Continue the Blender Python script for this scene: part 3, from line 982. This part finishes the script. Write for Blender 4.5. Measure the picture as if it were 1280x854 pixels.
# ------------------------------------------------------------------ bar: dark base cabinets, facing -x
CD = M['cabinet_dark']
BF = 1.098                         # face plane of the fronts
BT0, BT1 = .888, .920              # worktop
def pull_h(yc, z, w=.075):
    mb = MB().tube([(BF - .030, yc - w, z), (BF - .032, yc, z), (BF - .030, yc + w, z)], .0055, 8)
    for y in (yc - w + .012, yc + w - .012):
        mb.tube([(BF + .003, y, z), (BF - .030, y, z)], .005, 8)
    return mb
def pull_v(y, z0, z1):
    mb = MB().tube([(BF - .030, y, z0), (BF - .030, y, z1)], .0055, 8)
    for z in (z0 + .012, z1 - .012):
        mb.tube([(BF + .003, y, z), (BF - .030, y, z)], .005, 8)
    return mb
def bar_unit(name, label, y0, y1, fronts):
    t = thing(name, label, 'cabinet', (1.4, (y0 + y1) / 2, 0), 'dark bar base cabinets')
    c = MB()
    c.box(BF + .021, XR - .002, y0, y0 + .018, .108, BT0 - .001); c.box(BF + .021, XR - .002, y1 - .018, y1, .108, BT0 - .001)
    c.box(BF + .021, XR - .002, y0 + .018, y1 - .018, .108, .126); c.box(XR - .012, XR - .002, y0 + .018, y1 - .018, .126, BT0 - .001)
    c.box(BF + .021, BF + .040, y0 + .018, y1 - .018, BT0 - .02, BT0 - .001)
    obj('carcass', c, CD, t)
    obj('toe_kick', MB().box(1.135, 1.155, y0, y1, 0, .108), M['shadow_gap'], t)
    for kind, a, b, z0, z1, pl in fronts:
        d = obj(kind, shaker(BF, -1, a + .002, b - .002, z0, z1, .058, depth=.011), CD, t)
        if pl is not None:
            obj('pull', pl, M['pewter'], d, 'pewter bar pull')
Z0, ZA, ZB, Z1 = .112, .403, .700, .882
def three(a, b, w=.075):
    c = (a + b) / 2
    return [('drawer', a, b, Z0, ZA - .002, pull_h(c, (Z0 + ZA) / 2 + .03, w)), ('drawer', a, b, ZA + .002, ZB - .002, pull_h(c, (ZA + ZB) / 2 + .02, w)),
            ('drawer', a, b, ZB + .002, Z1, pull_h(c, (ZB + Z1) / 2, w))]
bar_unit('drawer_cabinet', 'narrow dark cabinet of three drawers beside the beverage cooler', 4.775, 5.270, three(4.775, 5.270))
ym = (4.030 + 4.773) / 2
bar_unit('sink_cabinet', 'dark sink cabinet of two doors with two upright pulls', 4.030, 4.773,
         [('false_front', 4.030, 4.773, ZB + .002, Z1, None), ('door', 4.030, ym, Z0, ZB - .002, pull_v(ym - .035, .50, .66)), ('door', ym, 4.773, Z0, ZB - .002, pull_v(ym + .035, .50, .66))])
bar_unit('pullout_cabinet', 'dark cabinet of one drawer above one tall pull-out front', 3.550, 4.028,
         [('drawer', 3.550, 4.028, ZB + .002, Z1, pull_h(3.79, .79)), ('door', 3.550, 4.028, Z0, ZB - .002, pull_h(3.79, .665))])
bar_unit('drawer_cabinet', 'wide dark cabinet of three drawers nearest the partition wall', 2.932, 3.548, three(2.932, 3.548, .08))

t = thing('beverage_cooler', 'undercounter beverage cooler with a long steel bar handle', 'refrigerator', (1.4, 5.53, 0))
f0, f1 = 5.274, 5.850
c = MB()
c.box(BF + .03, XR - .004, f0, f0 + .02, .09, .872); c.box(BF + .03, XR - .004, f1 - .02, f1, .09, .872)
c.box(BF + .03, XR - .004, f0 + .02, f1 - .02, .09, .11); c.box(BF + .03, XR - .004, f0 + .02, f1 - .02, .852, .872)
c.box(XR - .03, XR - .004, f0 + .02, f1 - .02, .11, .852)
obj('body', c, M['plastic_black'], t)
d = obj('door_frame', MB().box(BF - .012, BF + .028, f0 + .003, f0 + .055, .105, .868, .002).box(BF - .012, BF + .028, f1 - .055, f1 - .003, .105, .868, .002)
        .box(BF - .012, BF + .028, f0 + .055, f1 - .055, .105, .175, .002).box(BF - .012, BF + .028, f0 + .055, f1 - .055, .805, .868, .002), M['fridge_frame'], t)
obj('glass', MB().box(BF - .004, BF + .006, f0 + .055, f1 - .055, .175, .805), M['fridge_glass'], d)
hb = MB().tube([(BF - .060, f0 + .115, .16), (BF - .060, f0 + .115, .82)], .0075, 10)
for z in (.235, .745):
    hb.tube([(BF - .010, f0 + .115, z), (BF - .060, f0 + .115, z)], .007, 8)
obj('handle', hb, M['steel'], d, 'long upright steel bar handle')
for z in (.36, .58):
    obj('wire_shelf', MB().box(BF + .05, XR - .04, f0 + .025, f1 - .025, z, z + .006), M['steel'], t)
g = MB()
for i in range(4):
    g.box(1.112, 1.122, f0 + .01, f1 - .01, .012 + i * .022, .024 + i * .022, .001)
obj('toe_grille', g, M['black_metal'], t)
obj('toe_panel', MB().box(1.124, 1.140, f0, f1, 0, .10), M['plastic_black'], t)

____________

BRIEF:
Write the complete data out, exactly as above.

OUTPUT FOR THIS TASK:
Continue the Blender Python script for this scene: part 3, from line 982. This part finishes the script. Write for Blender 4.5. Measure the picture as if it were 1280x854 pixels.
# ------------------------------------------------------------------ bar: dark base cabinets, facing -x
CD = M['cabinet_dark']
BF = 1.098                         # face plane of the fronts
BT0, BT1 = .888, .920              # worktop
def pull_h(yc, z, w=.075):
    mb = MB().tube([(BF - .030, yc - w, z), (BF - .032, yc, z), (BF - .030, yc + w, z)], .0055, 8)
    for y in (yc - w + .012, yc + w - .012):
        mb.tube([(BF + .003, y, z), (BF - .030, y, z)], .005, 8)
    return mb
def pull_v(y, z0, z1):
    mb = MB().tube([(BF - .030, y, z0), (BF - .030, y, z1)], .0055, 8)
    for z in (z0 + .012, z1 - .012):
        mb.tube([(BF + .003, y, z), (BF - .030, y, z)], .005, 8)
    return mb
def bar_unit(name, label, y0, y1, fronts):
    t = thing(name, label, 'cabinet', (1.4, (y0 + y1) / 2, 0), 'dark bar base cabinets')
    c = MB()
    c.box(BF + .021, XR - .002, y0, y0 + .018, .108, BT0 - .001); c.box(BF + .021, XR - .002, y1 - .018, y1, .108, BT0 - .001)
    c.box(BF + .021, XR - .002, y0 + .018, y1 - .018, .108, .126); c.box(XR - .012, XR - .002, y0 + .018, y1 - .018, .126, BT0 - .001)
    c.box(BF + .021, BF + .040, y0 + .018, y1 - .018, BT0 - .02, BT0 - .001)
    obj('carcass', c, CD, t)
    obj('toe_kick', MB().box(1.135, 1.155, y0, y1, 0, .108), M['shadow_gap'], t)
    for kind, a, b, z0, z1, pl in fronts:
        d = obj(kind, shaker(BF, -1, a + .002, b - .002, z0, z1, .058, depth=.011), CD, t)
        if pl is not None:
            obj('pull', pl, M['pewter'], d, 'pewter bar pull')
Z0, ZA, ZB, Z1 = .112, .403, .700, .882
def three(a, b, w=.075):
    c = (a + b) / 2
    return [('drawer', a, b, Z0, ZA - .002, pull_h(c, (Z0 + ZA) / 2 + .03, w)), ('drawer', a, b, ZA + .002, ZB - .002, pull_h(c, (ZA + ZB) / 2 + .02, w)),
            ('drawer', a, b, ZB + .002, Z1, pull_h(c, (ZB + Z1) / 2, w))]
bar_unit('drawer_cabinet', 'narrow dark cabinet of three drawers beside the beverage cooler', 4.775, 5.270, three(4.775, 5.270))
ym = (4.030 + 4.773) / 2
bar_unit('sink_cabinet', 'dark sink cabinet of two doors with two upright pulls', 4.030, 4.773,
         [('false_front', 4.030, 4.773, ZB + .002, Z1, None), ('door', 4.030, ym, Z0, ZB - .002, pull_v(ym - .035, .50, .66)), ('door', ym, 4.773, Z0, ZB - .002, pull_v(ym + .035, .50, .66))])
bar_unit('pullout_cabinet', 'dark cabinet of one drawer above one tall pull-out front', 3.550, 4.028,
         [('drawer', 3.550, 4.028, ZB + .002, Z1, pull_h(3.79, .79)), ('door', 3.550, 4.028, Z0, ZB - .002, pull_h(3.79, .665))])
bar_unit('drawer_cabinet', 'wide dark cabinet of three drawers nearest the partition wall', 2.932, 3.548, three(2.932, 3.548, .08))

t = thing('beverage_cooler', 'undercounter beverage cooler with a long steel bar handle', 'refrigerator', (1.4, 5.53, 0))
f0, f1 = 5.274, 5.850
c = MB()
c.box(BF + .03, XR - .004, f0, f0 + .02, .09, .872); c.box(BF + .03, XR - .004, f1 - .02, f1, .09, .872)
c.box(BF + .03, XR - .004, f0 + .02, f1 - .02, .09, .11); c.box(BF + .03, XR - .004, f0 + .02, f1 - .02, .852, .872)
c.box(XR - .03, XR - .004, f0 + .02, f1 - .02, .11, .852)
obj('body', c, M['plastic_black'], t)
d = obj('door_frame', MB().box(BF - .012, BF + .028, f0 + .003, f0 + .055, .105, .868, .002).box(BF - .012, BF + .028, f1 - .055, f1 - .003, .105, .868, .002)
        .box(BF - .012, BF + .028, f0 + .055, f1 - .055, .105, .175, .002).box(BF - .012, BF + .028, f0 + .055, f1 - .055, .805, .868, .002), M['fridge_frame'], t)
obj('glass', MB().box(BF - .004, BF + .006, f0 + .055, f1 - .055, .175, .805), M['fridge_glass'], d)
hb = MB().tube([(BF - .060, f0 + .115, .16), (BF - .060, f0 + .115, .82)], .0075, 10)
for z in (.235, .745):
    hb.tube([(BF - .010, f0 + .115, z), (BF - .060, f0 + .115, z)], .007, 8)
obj('handle', hb, M['steel'], d, 'long upright steel bar handle')
for z in (.36, .58):
    obj('wire_shelf', MB().box(BF + .05, XR - .04, f0 + .025, f1 - .025, z, z + .006), M['steel'], t)
g = MB()
for i in range(4):
    g.box(1.112, 1.122, f0 + .01, f1 - .01, .012 + i * .022, .024 + i * .022, .001)
obj('toe_grille', g, M['black_metal'], t)
obj('toe_panel', MB().box(1.124, 1.140, f0, f1, 0, .10), M['plastic_black'], t)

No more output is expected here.